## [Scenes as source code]
━━━━━━━━━━
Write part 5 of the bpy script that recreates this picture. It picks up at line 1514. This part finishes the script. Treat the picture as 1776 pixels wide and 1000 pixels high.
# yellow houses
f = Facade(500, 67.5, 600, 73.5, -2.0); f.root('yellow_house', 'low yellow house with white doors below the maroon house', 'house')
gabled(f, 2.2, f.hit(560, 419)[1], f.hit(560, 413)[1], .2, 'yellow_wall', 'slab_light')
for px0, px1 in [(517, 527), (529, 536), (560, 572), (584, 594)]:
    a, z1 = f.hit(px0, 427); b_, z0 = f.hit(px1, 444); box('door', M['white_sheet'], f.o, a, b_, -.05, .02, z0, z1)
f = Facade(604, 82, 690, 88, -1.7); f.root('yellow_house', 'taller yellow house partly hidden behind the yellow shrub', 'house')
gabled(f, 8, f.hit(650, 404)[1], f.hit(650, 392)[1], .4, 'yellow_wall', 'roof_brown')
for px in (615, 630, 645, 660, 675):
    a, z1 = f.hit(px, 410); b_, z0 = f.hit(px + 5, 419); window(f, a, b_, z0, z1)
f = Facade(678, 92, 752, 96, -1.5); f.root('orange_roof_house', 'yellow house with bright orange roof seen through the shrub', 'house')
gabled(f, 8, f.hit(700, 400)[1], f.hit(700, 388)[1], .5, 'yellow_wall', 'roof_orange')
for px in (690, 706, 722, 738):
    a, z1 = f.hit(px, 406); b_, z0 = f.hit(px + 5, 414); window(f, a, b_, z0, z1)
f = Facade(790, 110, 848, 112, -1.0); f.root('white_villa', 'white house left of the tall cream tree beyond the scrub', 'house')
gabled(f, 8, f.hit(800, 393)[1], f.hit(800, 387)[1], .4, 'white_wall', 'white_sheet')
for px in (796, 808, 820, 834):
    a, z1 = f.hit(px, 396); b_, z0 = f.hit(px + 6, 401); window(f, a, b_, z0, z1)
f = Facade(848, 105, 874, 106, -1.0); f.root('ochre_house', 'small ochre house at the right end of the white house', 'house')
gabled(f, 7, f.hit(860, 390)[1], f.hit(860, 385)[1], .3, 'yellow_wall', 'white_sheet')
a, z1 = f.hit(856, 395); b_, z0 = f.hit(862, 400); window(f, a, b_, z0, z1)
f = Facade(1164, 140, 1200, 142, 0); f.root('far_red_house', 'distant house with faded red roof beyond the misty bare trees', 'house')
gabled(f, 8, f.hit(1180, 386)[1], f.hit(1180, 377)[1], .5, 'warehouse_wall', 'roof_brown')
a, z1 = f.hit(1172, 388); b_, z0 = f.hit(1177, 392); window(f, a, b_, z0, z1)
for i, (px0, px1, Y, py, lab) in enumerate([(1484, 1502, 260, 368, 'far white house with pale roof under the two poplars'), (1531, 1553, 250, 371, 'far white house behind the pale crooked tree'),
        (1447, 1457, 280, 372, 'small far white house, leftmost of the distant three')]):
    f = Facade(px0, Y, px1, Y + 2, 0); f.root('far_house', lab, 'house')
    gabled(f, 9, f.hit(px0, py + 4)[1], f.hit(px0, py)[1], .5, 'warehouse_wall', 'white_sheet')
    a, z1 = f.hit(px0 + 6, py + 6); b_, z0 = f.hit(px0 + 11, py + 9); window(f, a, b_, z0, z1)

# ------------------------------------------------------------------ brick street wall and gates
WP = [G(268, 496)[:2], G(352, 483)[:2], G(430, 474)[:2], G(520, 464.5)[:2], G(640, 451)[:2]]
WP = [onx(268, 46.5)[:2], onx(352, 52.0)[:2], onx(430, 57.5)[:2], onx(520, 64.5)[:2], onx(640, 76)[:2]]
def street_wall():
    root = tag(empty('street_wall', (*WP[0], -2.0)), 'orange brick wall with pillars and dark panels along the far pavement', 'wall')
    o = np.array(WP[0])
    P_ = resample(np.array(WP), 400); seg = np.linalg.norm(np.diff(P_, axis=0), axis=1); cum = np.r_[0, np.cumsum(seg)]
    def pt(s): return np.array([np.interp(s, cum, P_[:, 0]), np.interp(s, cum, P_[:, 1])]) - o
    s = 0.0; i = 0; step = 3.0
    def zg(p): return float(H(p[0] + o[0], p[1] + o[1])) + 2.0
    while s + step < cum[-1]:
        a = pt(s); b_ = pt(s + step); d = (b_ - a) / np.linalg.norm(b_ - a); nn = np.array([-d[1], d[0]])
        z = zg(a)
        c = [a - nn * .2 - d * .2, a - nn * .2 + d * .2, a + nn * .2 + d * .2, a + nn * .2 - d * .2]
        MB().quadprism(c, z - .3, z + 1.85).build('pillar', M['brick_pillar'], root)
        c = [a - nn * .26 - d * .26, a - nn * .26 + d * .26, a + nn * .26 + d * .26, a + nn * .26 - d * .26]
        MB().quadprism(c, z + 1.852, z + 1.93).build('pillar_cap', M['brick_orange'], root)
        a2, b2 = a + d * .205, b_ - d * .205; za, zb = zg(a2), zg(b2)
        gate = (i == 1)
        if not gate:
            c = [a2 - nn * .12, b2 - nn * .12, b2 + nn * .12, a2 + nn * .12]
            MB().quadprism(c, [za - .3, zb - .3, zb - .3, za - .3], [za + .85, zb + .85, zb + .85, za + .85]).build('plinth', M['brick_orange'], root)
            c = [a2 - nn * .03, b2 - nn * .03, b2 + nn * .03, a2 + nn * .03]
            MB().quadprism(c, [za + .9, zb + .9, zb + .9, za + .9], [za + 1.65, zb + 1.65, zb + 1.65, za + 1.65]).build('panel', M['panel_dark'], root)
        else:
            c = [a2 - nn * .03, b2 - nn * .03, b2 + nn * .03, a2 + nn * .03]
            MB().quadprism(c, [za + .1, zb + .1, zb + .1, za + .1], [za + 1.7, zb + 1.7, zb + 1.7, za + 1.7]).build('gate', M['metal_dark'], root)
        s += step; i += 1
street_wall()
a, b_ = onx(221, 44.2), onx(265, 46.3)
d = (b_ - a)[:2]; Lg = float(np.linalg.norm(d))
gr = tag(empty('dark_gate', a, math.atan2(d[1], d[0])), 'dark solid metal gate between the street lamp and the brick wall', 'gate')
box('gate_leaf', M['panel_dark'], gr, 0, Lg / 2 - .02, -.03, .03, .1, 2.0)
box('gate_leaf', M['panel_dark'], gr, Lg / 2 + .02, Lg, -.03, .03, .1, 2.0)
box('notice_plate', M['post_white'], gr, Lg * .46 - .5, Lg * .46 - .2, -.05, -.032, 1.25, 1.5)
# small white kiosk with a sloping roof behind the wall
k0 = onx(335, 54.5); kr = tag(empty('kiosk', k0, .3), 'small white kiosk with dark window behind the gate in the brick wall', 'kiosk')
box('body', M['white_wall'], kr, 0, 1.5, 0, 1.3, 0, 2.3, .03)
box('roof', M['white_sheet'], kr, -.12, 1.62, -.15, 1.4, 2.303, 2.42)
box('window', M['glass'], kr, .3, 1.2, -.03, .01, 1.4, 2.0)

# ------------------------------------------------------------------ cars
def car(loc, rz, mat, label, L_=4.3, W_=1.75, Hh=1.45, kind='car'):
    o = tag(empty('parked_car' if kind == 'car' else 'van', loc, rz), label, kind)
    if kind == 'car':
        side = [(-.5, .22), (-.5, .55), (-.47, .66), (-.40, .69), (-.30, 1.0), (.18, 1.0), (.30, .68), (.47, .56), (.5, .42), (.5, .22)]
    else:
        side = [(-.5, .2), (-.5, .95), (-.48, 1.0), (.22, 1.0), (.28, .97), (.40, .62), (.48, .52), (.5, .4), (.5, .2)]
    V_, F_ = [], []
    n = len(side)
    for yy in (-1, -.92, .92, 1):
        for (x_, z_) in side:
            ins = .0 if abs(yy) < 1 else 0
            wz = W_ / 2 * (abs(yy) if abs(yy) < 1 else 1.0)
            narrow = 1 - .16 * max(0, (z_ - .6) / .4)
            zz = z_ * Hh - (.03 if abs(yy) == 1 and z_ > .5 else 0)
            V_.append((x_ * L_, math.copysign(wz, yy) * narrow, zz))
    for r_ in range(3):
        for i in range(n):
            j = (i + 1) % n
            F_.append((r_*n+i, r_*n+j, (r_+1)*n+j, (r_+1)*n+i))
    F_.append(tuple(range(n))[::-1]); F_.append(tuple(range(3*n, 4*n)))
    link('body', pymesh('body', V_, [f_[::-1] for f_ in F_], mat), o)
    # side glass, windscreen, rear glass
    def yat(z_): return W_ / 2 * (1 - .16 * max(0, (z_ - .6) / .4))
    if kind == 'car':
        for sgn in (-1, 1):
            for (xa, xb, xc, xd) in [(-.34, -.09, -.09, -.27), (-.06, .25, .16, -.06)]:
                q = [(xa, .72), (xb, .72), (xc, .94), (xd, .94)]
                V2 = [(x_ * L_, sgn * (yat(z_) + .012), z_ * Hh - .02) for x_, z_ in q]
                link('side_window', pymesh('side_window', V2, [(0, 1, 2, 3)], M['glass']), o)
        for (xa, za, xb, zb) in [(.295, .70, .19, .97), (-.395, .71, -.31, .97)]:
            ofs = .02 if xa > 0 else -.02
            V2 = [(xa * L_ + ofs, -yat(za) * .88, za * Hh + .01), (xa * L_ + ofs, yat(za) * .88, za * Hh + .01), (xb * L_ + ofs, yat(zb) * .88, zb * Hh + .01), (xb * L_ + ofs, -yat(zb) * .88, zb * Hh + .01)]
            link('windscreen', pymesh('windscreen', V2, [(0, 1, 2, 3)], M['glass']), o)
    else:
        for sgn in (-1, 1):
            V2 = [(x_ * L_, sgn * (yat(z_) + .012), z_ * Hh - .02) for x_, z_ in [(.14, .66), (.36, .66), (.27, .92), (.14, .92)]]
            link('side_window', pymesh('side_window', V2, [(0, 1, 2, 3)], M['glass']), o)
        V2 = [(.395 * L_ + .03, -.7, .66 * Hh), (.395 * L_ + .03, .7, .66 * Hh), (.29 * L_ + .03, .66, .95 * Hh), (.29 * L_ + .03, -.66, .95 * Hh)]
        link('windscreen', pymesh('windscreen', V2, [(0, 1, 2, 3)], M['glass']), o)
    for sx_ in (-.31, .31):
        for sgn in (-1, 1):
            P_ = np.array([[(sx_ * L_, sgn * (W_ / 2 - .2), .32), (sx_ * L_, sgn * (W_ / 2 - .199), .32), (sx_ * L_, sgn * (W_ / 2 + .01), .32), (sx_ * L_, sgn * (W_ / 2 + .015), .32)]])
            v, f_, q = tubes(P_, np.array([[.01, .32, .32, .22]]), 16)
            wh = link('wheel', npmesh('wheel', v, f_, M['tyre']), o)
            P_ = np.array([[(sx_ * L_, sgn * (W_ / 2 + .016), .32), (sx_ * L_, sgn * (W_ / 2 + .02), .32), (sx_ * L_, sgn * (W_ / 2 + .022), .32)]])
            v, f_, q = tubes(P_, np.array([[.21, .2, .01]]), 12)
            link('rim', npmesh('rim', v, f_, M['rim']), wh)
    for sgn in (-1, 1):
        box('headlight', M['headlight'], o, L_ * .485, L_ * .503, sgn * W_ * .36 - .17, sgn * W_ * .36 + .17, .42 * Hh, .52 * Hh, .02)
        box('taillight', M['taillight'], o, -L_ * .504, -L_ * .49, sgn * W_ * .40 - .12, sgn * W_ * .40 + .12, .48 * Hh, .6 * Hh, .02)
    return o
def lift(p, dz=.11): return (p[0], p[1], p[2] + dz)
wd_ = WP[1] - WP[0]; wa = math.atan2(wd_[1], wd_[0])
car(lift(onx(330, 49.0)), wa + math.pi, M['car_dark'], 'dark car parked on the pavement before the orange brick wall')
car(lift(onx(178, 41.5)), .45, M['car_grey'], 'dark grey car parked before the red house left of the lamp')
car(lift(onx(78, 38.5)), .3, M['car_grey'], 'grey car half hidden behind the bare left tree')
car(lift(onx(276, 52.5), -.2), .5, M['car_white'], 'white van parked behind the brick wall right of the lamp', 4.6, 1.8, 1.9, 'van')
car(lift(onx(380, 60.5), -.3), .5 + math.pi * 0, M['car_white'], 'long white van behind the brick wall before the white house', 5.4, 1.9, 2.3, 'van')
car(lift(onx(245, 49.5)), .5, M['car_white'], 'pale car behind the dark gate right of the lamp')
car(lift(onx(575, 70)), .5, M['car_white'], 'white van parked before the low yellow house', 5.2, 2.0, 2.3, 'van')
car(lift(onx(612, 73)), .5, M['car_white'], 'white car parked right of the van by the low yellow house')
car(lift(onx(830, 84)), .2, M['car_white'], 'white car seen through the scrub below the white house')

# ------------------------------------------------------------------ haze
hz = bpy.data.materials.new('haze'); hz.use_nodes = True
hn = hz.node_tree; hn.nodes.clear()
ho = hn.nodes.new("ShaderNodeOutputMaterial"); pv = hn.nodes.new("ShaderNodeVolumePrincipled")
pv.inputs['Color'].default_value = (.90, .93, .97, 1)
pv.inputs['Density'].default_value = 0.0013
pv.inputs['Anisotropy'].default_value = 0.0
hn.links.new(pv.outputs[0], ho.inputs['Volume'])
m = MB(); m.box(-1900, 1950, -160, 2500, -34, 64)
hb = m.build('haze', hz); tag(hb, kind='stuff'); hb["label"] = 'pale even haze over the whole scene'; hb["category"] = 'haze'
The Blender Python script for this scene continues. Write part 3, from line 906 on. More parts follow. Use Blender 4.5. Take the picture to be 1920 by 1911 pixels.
━━━━━━━━━━
## [Requirements]
Pull every line containing the word "script" out of the material and copy it.

## [Reply to the task]
Write part 5 of the bpy script that recreates this picture. It picks up at line 1514. This part finishes the script. Treat the picture as 1776 pixels wide and 1000 pixels high.
The Blender Python script for this scene continues. Write part 3, from line 906 on. More parts follow. Use Blender 4.5. Take the picture to be 1920 by 1911 pixels.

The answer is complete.